The rationale behind protest resolution procedure in good quizbowl is to ensure that players are not penalized for errors or ambiguities that stem from the text of the questions or answers during a match.

Grounds for Protests

Rule sets vary as to what issues may be protested. The following example list is taken/adapted from the rules for the 2012 PACE NSC:

  • The answer in the packet is wrong given the question and the protesting player/team gave the correct answer.
  • A tossup is sufficiently ambiguous such that, given the question text up to the point at which the player buzzed, the answer given would reasonably be accepted by an otherwise knowledgeable person without access to the answer line
  • The player gave a correct alternate name for the answer that was not included in the list of acceptable answers to the question,
  • Two or more clues pointing to contradictory answers were read out during one question and there is therefore no single correct answer
  • The moderator awarded points for an unacceptable answer
  • The player gave enough information to uniquely identify the answer, but the question required more information than is necessary
  • The question is an exact repeat of a question from a previous round (this is rarely protested in practice, since the usual procedure is simply to throw out the question as soon as a repeat is discovered and read a replacement)

One cannot typically protest issues that cannot practicably be reviewed (such as a moderator giving too much or too little time unless the discrepancy is egregious, whether an answer was given before or after time was called, and the closeness of pronunciations). Such issues are often called "moderator discretion", albeit somewhat imprecisely.

Protest Resolution Procedure

The typical procedure for lodging and adjudicating a protest runs as follows: Immediately after the problematic question or action, a captain or coach will indicate his/her desire to lodge a protest by simply saying "Protest." The moderator will then make a small note or mark on the scoresheet next to the number of that question and say "Noted" or "Marked." At this point, the team should not explain the grounds for the protest any further. In many rule sets, teams may also lodge a protest after the half for any question in the first half or at the end of the game for any question in the second half. In some cases, such as playoff matches or finals matches, protests are relayed immediately (perhaps even if they haven't been officially lodged, if the intent is clear enough) so that research can begin sooner.

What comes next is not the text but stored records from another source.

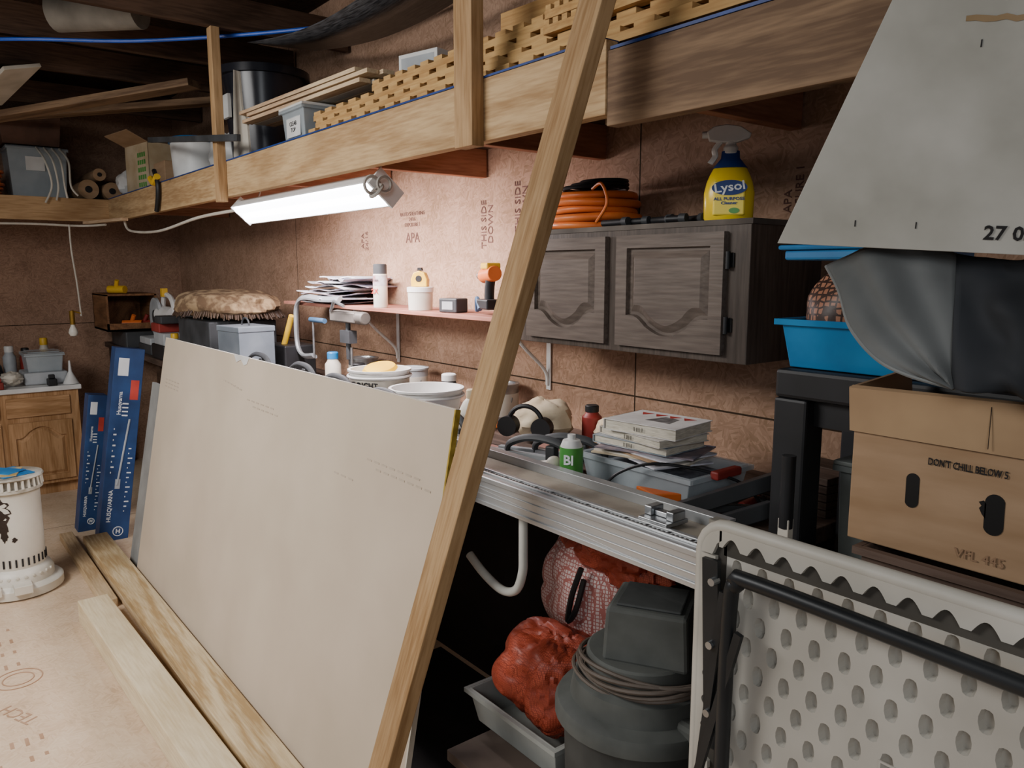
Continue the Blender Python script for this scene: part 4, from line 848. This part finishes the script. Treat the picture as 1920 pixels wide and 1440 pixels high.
# ---------------------------------------------------------------- folding table
e=thing('folding_table','folded grey plastic table with dimpled underside and black legs','table',(-.725,.955,.02))
tp=mat('table_plastic','#bdb9b0','#a7a298',rough=.5,scale=4)
W=1.15; Hh=1.258
def rrect(x0,x1,z0,z1,r,n=8):
    o=[]
    for (cx,cz,a0) in ((x0+r,z0+r,180),(x1-r,z0+r,270),(x1-r,z1-r,0),(x0+r,z1-r,90)):
        for i in range(n+1): t=rad(a0+90*i/n); o.append((cx+r*math.cos(t),cz+r*math.sin(t)))
    return o
b=B(); cw,ch=.043,.0375; ow=.0088; oh=.0155; x0=.052; dep=.012; rows=int((Hh-.085)/ch); z=Hh-.052-rows*ch; row=0
K=12
while row<rows:
    off=(row%2)*cw/2; x=x0+off-cw
    while x<W-.06:
        xa=max(x,x0); xb=min(x+cw,W-.05)
        if xb-xa>=cw-1e-6:
            cx=(xa+xb)/2; cz=z+ch/2; ring=[];inn=[]
            for i in range(K):
                t=2*math.pi*(i+.5)/K; dx,dz=math.cos(t),math.sin(t)
                k=min(cw/2/abs(dx) if abs(dx)>1e-6 else 9,ch/2/abs(dz) if abs(dz)>1e-6 else 9); ring.append((cx+dx*k,-.012,cz+dz*k))
                zz=(oh-ow)*(1 if dz>0 else -1)+ow*dz if abs(dz)>.3 else oh*dz*.9
                inn.append((cx+ow*(dx if abs(dz)>.3 else math.copysign(1,dx)),-.012,cz+zz))
            for qx,qz in ((-1,-1),(1,-1),(1,1),(-1,1)):
                tx,tz=cx+qx*cw/2,cz+qz*ch/2; j=min(range(K),key=lambda i:(ring[i][0]-tx)**2+(ring[i][2]-tz)**2); ring[j]=(tx,-.012,tz)
            dp=[(cx+(px_-cx)*.7,-.012+dep,cz+(pz_-cz)*.75) for px_,_,pz_ in inn]
            o=len(b.v); b.v+=ring+inn+dp
            for i in range(K):
                j=(i+1)%K; b.f+=[(o+i,o+j,o+K+j,o+K+i),(o+K+i,o+K+j,o+2*K+j,o+2*K+i)]
            b.f.append(tuple(o+2*K+i for i in range(K)))
        elif xb>xa:
            b.add([(xa,-.012,z),(xb,-.012,z),(xb,-.012,z+ch),(xa,-.012,z+ch)],[(0,1,2,3)])
        x+=cw
    z+=ch; row+=1
b.make('dimpled_face',tp,e)
B().box(.01,W-.01,0.001,.02,.01,Hh-.01).make('table_top',mat('table_shadow','#8c877d','#7c776e',rough=.7),e)
rm=mat('table_rim','#c4bfb5','#aea99e',rough=.5)
rim=cat([(x,-.010,z_) for x,z_ in rrect(.010,W-.010,.010,Hh-.010,.045,5)],1,True)
B().tube(rim,.011,10,closed=True).make('rim',rm,e,smooth=True)
def scal(x0,x1,z0,z1,vertical,dep_):
    b=B(); pt=.043; n=int((z1-z0 if vertical else x1-x0)/pt)
    for i in range(n):
        s0=(z0 if vertical else x0)+i*pt
        arc=[(dep_-.016*math.sin(math.pi*k/10),pt-.006-.031*k/10) for k in range(11)]
        pr=[(0,0),(0,pt),(dep_,pt)]+arc+[(dep_,0)]
        if vertical: b.prism([(x0+p_,s0+q_) for p_,q_ in pr],'xz',-.020,-.006)
        else: b.prism([(s0+q_,z1-p_) for p_,q_ in pr],'xz',-.020,-.006)
    return b
b=scal(.014,0,.04,Hh-.045,True,.026); b2=scal(.046,W-.05,0,Hh-.014,False,.026); b.add(b2.v,b2.f)
b.prism([(.014,Hh-.055),(.014,Hh-.040),(.020,Hh-.026),(.034,Hh-.014),(.05,Hh-.014),(.05,Hh-.030),(.042,Hh-.036),(.034,Hh-.055)],'xz',-.020,-.006)
b.make('scalloped_flange',rm,e)
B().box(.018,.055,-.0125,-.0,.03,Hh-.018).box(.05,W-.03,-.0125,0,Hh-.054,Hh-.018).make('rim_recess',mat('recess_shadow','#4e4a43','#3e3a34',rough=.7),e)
b=B()
for (x_,z_) in ((.30,.90),(.45,.90)):
    b.box(x_,x_+.12,-.014,-.012,z_,z_+.003).box(x_,x_+.003,-.014,-.012,z_,z_+.1).box(x_,x_+.12,-.014,-.012,z_+.1,z_+.103).box(x_+.117,x_+.12,-.014,-.012,z_,z_+.1)
b.make('moulded_mark',tp,e)
bl=mat('black_steel','#303234','#222426',rough=.4,metal=.3)
B().tube(cat([(.080,-.045,.30),(.083,-.045,.7),(.086,-.045,1.12),(.098,-.045,1.182),(.13,-.045,1.193),(.5,-.045,1.187),(1.1,-.045,1.180)],6),.0115,12).make('leg_frame',bl,e,smooth=True)
B().box(-.014,.014,-.004,.004,-.02,.28).make('pivot_plate',bl,e,loc=(.055,-.03,.92),rot=(0,-3,0))
B().box(-.006,.006,-.004,.004,0,.32).make('brace',bl,e,loc=(.036,-.036,.84),rot=(0,6,0)); B().box(-.006,.006,-.004,.004,0,.28).make('brace',bl,e,loc=(.04,-.05,.84),rot=(0,14,0))
for z_ in (.96,1.07,1.17): B().cyl((.052,-.045,z_),(.052,-.03,z_),.006,n=10).make('rivet',steel,e)

# ---------------------------------------------------------------- lights
def area(name,loc,size,power,target,col=(1,1,1),sy=None,spread=None):
    l=bpy.data.lights.new(name,'AREA'); l.shape='RECTANGLE'; l.size=size; l.size_y=sy or size; l.energy=power; l.color=col
    o=bpy.data.objects.new(name,l); COL.objects.link(o); o.location=loc; o.rotation_euler=(Vector(target)-Vector(loc)).to_track_quat('-Z','Y').to_euler()
    if spread: l.spread=rad(spread)
    return o
area('tube_light',(-3.19,1.42,1.86),1.35,44,(-3.19,1.88,1.15),(1,.90,.91),.1)
area('room_light',(-2.8,-1.3,2.7),1.8,78,(-3.1,.8,.3),(1,.98,.95),.8,150)
area('rear_light',(1.4,-1.4,2.5),1.2,19,(-.8,1.1,1.0),(.92,.96,1),.9,150)  # cool area light behind the camera, aimed at the right-hand things
w=bpy.data.worlds.new('world'); bpy.context.scene.world=w; w.use_nodes=True; w.node_tree.nodes['Background'].inputs[0].default_value=(.86,.89,.95,1); w.node_tree.nodes['Background'].inputs[1].default_value=.25
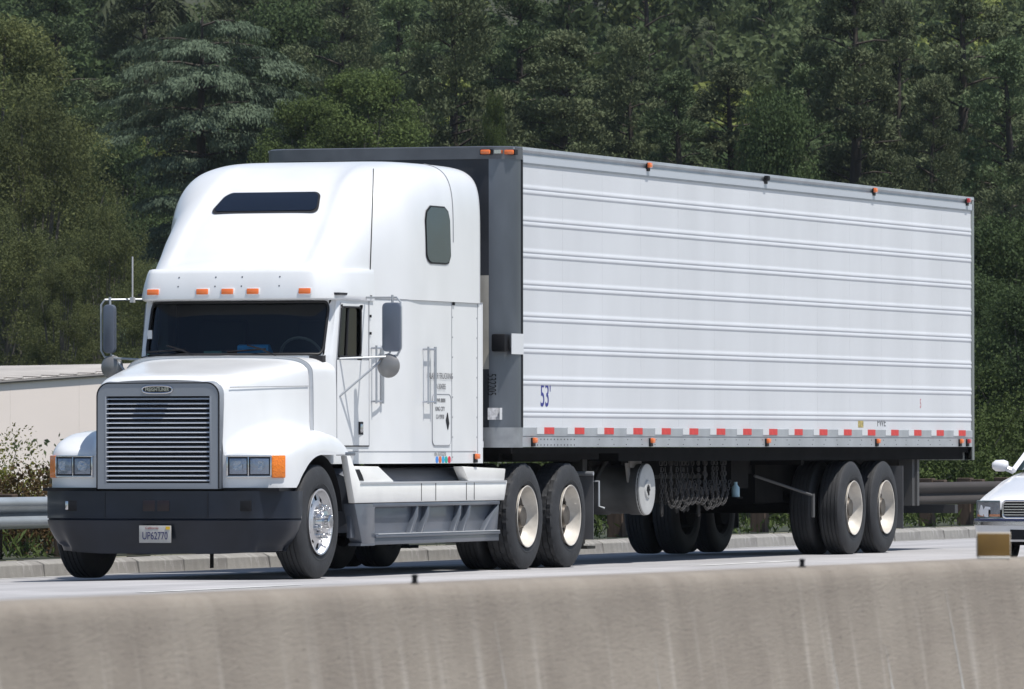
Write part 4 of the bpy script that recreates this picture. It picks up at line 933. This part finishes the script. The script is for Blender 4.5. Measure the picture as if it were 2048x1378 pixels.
part(R_, 'bottle', MB().lathe([(.66,0),(.66,.045),(.76,.045),(.79,.02),(.82,.02),(.82,0)], (1.0,8.0,0), 'z', 10), mat('bottle_glass', (.35,.5,.55), .15))
part(R_, 'bottle_holder', MB().box((.85,7.9,.64),(1.05,8.1,.66)).box((.85,7.9,.64),(.87,8.1,1.1)), UNDER)
part(R_, 'slider_lever', MB().tube([(.7,9.6,.88),(1.15,10.3,.66)], .016, 6).box((1.14,10.28,.42),(1.16,10.34,.68)), mat('lever_grey', (.07,.07,.07), .7))
for s in (1,-1):
    part(R_, 'mud_flap', MB().box((s*.98-.3,13.32,.27),(s*.98+.3,13.335,.98)), mat('flap_rubber'))
    part(R_, 'guard_post', MB().box((s*.62-.06,15.9,.50),(s*.62+.06,16.0,1.06)), UNDERG)
part(R_, 'underride_guard', MB().box((-1.15,15.88,.42),(1.15,16.0,.52)), mat('guard_dark', (.04,.04,.042), .6))
part(R_, 'fold_post', MB().box((1.0,14.1,.52),(1.16,14.28,1.12)).box((1.16,14.2,.52),(1.19,14.28,1.12)), mat('post_grey', (.07,.07,.07), .6))
for s in (1,-1):
    for k, y in enumerate((11.44,12.69)):
        wheel(R_, s*1.135, y, s, 'trailer', .3*k); wheel(R_, s*.80, y, s, 'inner')

# ================================================================= WHITE CAR
cX, cY = 5.55, 4.35
CW = mat('car_white', (.80,.80,.82), .25, coat=1., var=.02)
Cc = Thing('white_sedan', (cX, cY+2.3, 0), 'white sedan with chrome bumper strip entering at the right edge behind the trailer', 'car')
st = [ # y, half width, z sill, z belt, z hood
 (0.0,.70,.46,.58,.655),(.04,.80,.46,.60,.69),(.15,.86,.46,.64,.73),(.45,.885,.48,.69,.80),(.9,.895,.48,.75,.90),(1.35,.90,.30,.79,.965),(1.6,.90,.28,.80,.985),(3.4,.90,.28,.84,1.0),(4.0,.89,.34,.84,.99),(4.6,.85,.42,.80,.93),(4.75,.80,.45,.76,.86)]
def csec(y):
    c = [float(np.interp(y, [s_[0] for s_ in st], [s_[k] for s_ in st])) for k in range(1,5)]; w_, zs, zb, zh = c
    return [(0,zh),(.5*w_,zh-.006),(.80*w_,zh-.03),(.93*w_,zh-.075),(.985*w_,zb),(w_,zb-.10),(w_,zs+.1),(.97*w_,zs)]
ysC = [0,.02,.05,.1,.18,.3,.45,.65,.9,1.15,1.4,1.6,2,2.6,3.2,3.7,4.1,4.4,4.6,4.7,4.75]
G = []
for y in ysC:
    K = csec(y); P = [cr_interp(K, q/3) for q in range(22)]
    G.append([(cX-x, cY+y, z) for x,z in P[:0:-1]]+[(cX+x, cY+y, z) for x,z in P])
mbc = MB().grid(G); mbc.add(G[0], [tuple(range(len(G[0])))]); mbc.add(G[-1], [tuple(range(len(G[0])))])
cb = part(Cc, 'body', mbc, CW, smooth=45)
# glasshouse
gl = [(1.30,.80,.955,.0),(1.95,.70,1.36,0),(2.3,.68,1.41,0),(3.0,.68,1.40,0),(3.35,.70,1.34,0),(3.95,.78,.98,0)]
G = [[(cX-w_,cY+y,.95),(cX-w_+.02,cY+y,max(.953,z-.10)),(cX-w_+.10,cY+y,z-.01 if z > .99 else .957),(cX,cY+y,z),(cX+w_-.10,cY+y,z-.01 if z > .99 else .957),(cX+w_-.02,cY+y,max(.953,z-.10)),(cX+w_,cY+y,.95)] for y,w_,z,_ in gl]
cg = part(Cc, 'window_glass', MB().grid(G), mat('car_glass', (.012,.035,.035), .08, coat=1.), smooth=60)
part(Cc, 'roof', MB().grid([[(cX+x, cY+y, 1.365+.05*(1-abs(x)/.7)**.5+.012*(1-abs(y-2.6)/.7)) for x in np.linspace(-.62,.62,9)] for y in np.linspace(1.93,3.34,8)]), CW, smooth=60)
for s in (1,-1):
    part(Cc, 'pillar', MB().tube([(cX+s*.80,cY+1.28,.95),(cX+s*.69,cY+1.95,1.33),(cX+s*.68,cY+2.6,1.385),(cX+s*.69,cY+3.3,1.33),(cX+s*.78,cY+3.95,.96)], .028, 6), CW)
    part(Cc, 'pillar', MB().tube([(cX+s*.80,cY+2.6,.96),(cX+s*.69,cY+2.6,1.37)], .03, 6), CW)
    m_ = part(Cc, 'wing_mirror', MB().lathe([(-.085,0),(-.08,.032),(-.045,.058),(.04,.060),(.08,.045),(.09,0)], (cX+s*.98,cY+1.42,1.0), 'x', 32).tube([(cX+s*.84,cY+1.45,.94),(cX+s*.94,cY+1.43,.985)], .035, 6), CW, smooth=60)
    hlx = [(cX+s*x, cY+y) for x, y in ((.575,.0),(.68,.012),(.76,.04),(.84,.10),(.873,.20))]
    h_ = part(Cc, 'headlight', MB().grid([[(x-(0),y-.012,z) for x,y in hlx] for z in (.485,.495,.630,.640)]), mat('car_lens', (.22,.23,.25), .1, metal=.4, coat=1., bump=.5, bscale=40), smooth=30)
    part(Cc, 'headlight_rim', MB().tube([(x,y-.015,.645) for x,y in hlx]+[(hlx[-1][0],hlx[-1][1]-.012,.48)]+[(x,y-.015,.48) for x,y in hlx[::-1]], .008, 5), mat('rim_teal_grey', (.12,.16,.17), .3), parent=h_)
    part(Cc, 'marker_strip', MB().grid([[(x,y-.016,z) for x,y in hlx[:4]] for z in (.49,.514)]), mat('peach_lens', (.5,.22,.12), .2, coat=1.), parent=h_)
    for y in (.85,3.75):
        e = bpy.data.objects.new('wheel', None); col.objects.link(e); e.parent = Cc.o; e.location = (s*.78, cY+y-Cc.base[1], .31); e.rotation_euler = (0,0,0 if s > 0 else math.pi); e.scale = (.75,.6,.6)
        link('tyre', TYF, e); link('rim', FR, e)
# bumper with chrome strip
def bpn(o, zs, wk=1.):
    xs = [(0,-.10),(.4,-.095),(.65,-.06),(.80,.0),(.88,.12),(.905,.35)]
    P = [cr_interp(xs, q/3) for q in range(16)]
    return [[(cX-(x+o*.4)*wk,cY+y-o,z) for x,y in P[:0:-1]]+[(cX+(x+o*.4)*wk,cY+y-o,z) for x,y in P] for z in zs]
bu = part(Cc, 'bumper', MB().grid(bpn(-.08,[.465])+bpn(.0,[.46,.44,.40])+bpn(-.01,[.37])+bpn(-.03,[.30])+bpn(-.06,[.24])+bpn(-.16,[.235])), mat('bumper_white', (.62,.63,.65), .35, coat=.5), smooth=45)
part(Cc, 'chrome_strip', MB().grid(bpn(.0,[.442])+bpn(.014,[.438,.405])+bpn(0,[.40])), CHROME, parent=bu)
part(Cc, 'trim_strip', MB().grid(bpn(.002,[.468])+bpn(.012,[.463,.450])+bpn(0,[.446])), mat('navy_trim', (.02,.03,.09), .3), parent=bu)
part(Cc, 'air_intake', MB().box((cX-.45,cY-.085,.26),(cX+.45,cY+.0,.36)), BLACKP, parent=bu)
cgr = part(Cc, 'grille', MB().box((cX-.54,cY-.014,.49),(cX+.54,cY+.0,.64)), BLACKP)
part(Cc, 'grille_frame', MB().tube([(cX+x,cY-.02,z) for x,z in rrect(-.545,.545,.478,.648,.04)], .010, 6, closed=True), CHROME, parent=cgr)
cs_ = MB().box((-.53,-.006,-.004),(.53,.006,.004)).mesh('grille_bar', CHROME, 0)
for k in range(5): inst(Cc, 'grille_bar', cs_, (cX,cY-.018,.508+k*.027), parent=cgr)
part(Cc, 'underbody', MB().box((cX-.78,cY+.2,.2),(cX+.78,cY+4.5,.45)), UNDER)

# ================================================================= VEGETATION
rng = np.random.default_rng(11)
def qmesh(name, V, mats, midx=None, tri=False):
    n = len(V)//4; me = bpy.data.meshes.new(name)
    me.vertices.add(len(V)); me.vertices.foreach_set('co', np.ascontiguousarray(V, dtype=np.float32).ravel())
    me.loops.add(n*4); me.loops.foreach_set('vertex_index', np.arange(n*4, dtype=np.int32))
    me.polygons.add(n); me.polygons.foreach_set('loop_start', np.arange(0, n*4, 4, dtype=np.int32))
    for m in mats: me.materials.append(m)
    me.update(calc_edges=True); return me
def unit(a): return a/np.maximum(1e-6, np.linalg.norm(a, axis=1, keepdims=True))
def leaves(C, D, s, asp, jit=.6, N=None):
    """rhombus leaves: C centres, D long direction, s size"""
    n = len(C); D = unit(D + jit*rng.normal(size=(n,3))); R = rng.normal(size=(n,3)) if N is None else unit(N)+.42*rng.normal(size=(n,3)); U = unit(np.cross(D, R)); s = (s*rng.uniform(.6,1.3,n))[:,None]
    V = np.empty((n,4,3)); V[:,0] = C-D*s*.5; V[:,1] = C+U*s*asp*.5; V[:,2] = C+D*s*.5; V[:,3] = C-U*s*asp*.5
    return V.reshape(-1,3)
def ball(n, r, fill=.35):
    p = unit(rng.normal(size=(n,3))); return p*r*(fill+(1-fill)*rng.uniform(0,1,(n,1))**.6)
def trunkmesh(H, r, limbs, m):
    b = MB(); b.tube([(0,0,-1.),(0.02*H*.1,0,H*.35),(-.01*H,.01*H,H*.7),(0,0,H*.98)], [r,r*.8,r*.5,r*.1], 7)
    for p0, p1, rr in limbs: b.tube([p0, tuple((np.array(p0)+np.array(p1))/2+np.array([0,0,.1])), p1], [rr,rr*.7,rr*.25], 4)
    return b.mesh('trunk', m, 60, merge=False)
BARK = mat('bark', (.05,.04,.032), .9, var=.4, vscale=6, stretch=(1,1,.2))
BARKG = mat('grey_bark', (.12,.11,.095), .9, var=.3, vscale=6, stretch=(1,1,.2))
def pine(H, R, nb, nl, ls, m, z0=.06, powr=1.3, seed=0, cs0=.55, gap=.3):
    """limbs at uneven heights, each carrying a few separate tufts of needles"""
    global rng; rng = np.random.default_rng(seed); Cs = []; Ds = []; Ns = []; limbs = []
    for k in range(nb):
        h = z0+(1-z0)*((k+.5)/nb)**.9; a = k*2.39996+rng.uniform(-.6,.6)
        L = R*(1-((h-z0)/(1-z0))**powr)*rng.uniform(.55,1.15)*(1+.22*math.sin(3*a+seed)+.18*math.sin(h*31+2*a+seed*2))+.10*R
        if rng.random() < gap*.35: L *= .45
        rise = rng.uniform(.05,.45); nt = max(1, int(L/(cs0*1.15)))
        for j in range(nt):
            s = (j+1)/nt; q = L*s; cs = cs0*rng.uniform(.6,1.35)*(.75+.45*s)*(1.15-.45*h); ao = a+rng.uniform(-.25,.25)/max(.4,s)*.5
            if s < .55 and rng.random() < .5: continue
            c = np.array([q*math.cos(ao), q*math.sin(ao), h*H+q*rise-.10*q*s+rng.uniform(-.15,.15)])
            n = int(nl*(cs/cs0)**1.7); B_ = ball(n, 1., .15)*np.array([cs,cs,cs*.62]); Ns.append(unit(B_)+[0,0,.25])
            Cs.append(c+B_); Ds.append(B_*.7+np.array([math.cos(a)*.5*cs, math.sin(a)*.5*cs, cs*.9]))
        limbs.append(((0,0,h*H), (L*math.cos(a)*.9, L*math.sin(a)*.9, h*H+L*rise*.8), .03+.012*L))
    C = np.concatenate(Cs); V = leaves(C, np.concatenate(Ds), ls, .40, .5, np.concatenate(Ns))
    return qmesh('crown', V, [m]), trunkmesh(H, H*.016+.06, limbs, BARK)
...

Depending on the rule set and possibly at the tournament director's discretion, protests are often not resolved unless they could change who won the game. (This can sometimes cause issues relative to statistical tiebreakers or individual awards.)

Protests are typically evaluated by a protest committee. Rule sets typically have detailed procedures for resolving different types of protests, in terms of awarding and/or taking away points, reading replacement questions, etc.

In some state high school formats (such as IHSA), protests must be made immediately and are resolved on the spot.

Number of Protests

It is a good quizbowl practice to allow teams to make as many protests as are needed, since the editors of tournaments are fallible and multiple protests may be needed to resolve ambiguities properly, but it is considered bad form to make frivolous or unnecessary protests. In contrast, bad tournaments often limit the number of protests a team may lodge or put other restrictions on protest lodging procedures, in part because the bad questions often used at those tournaments would otherwise result in an overflow of protests and in part because bad quizbowl organizations don't trust teams to judge when they have been unjustly denied points by a question.